Cultivation of cassava still firmly rooted

Cambodian farmers continue to expand cassava cultivation despite falling commercial prices for the crop and low international trade volumes, new data from the Ministry of Agriculture show.

The total area of cassava cultivation grew 34 percent last year, with the starchy tuber planted on 771,000 hectares nationwide, compared to 574,000 hectares the year before.

Sok Vanna, deputy director of the department of industrial crops in the Ministry of Agriculture, said it was a bit of a mystery as to why farmers continue to expand cassava cultivation while complaining that it is an unprofitable crop.

“The growth of cassava cultivation keeps growing and is still the second largest crop planted in Cambodia despite farmers always complaining about prices,” he said.

He said the ministry has made numerous attempts to wean farmers away from the cash crop, which is second only to rice in popularity.

“Ministry officials are trying to encourage farmers to rotate their crops in order to maintain the quality of land and get higher yields but it is hard to change a farmers mind,” Vanna said. “They will continue to grow cassava despite there being a lack of a market.”

Farmers have long complained of the crop’s price volatility and a general decline in international market prices. The price of dried cassava has fallen about 50 percent over the last two years to around 400 riel per kilo.

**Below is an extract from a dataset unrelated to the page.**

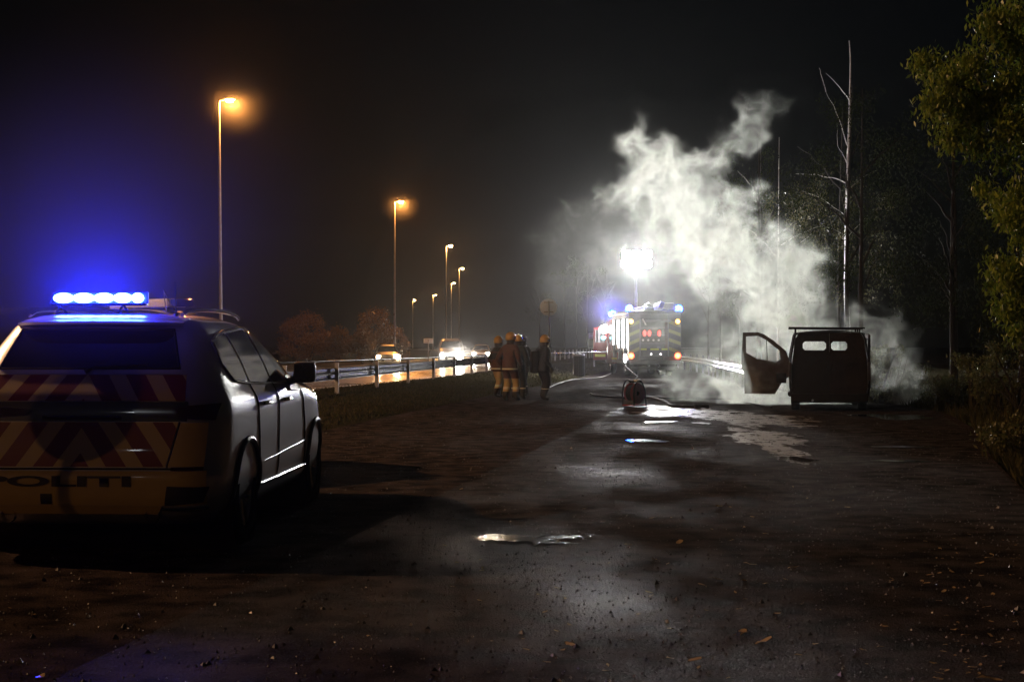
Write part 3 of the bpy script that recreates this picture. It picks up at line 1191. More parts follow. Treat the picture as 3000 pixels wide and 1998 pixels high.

Yang Phirom, a business adviser for Cambodian Centre for Study and Development in Agriculture (CEDAC), said that efforts to shift farmers away from cassava have been hindered by their lack of confidence in viable alternative crops. However, he said farmers could secure better prices for their crops if they received support to help them avoid dealing with middlemen.

“Cassava cultivation has become habitual even if there is not a good market because farmers do not see that they have any other option,” he said.

“The government should build up the confidence of farmers to find the right buyers, not just rely on the low prices offered by brokers.”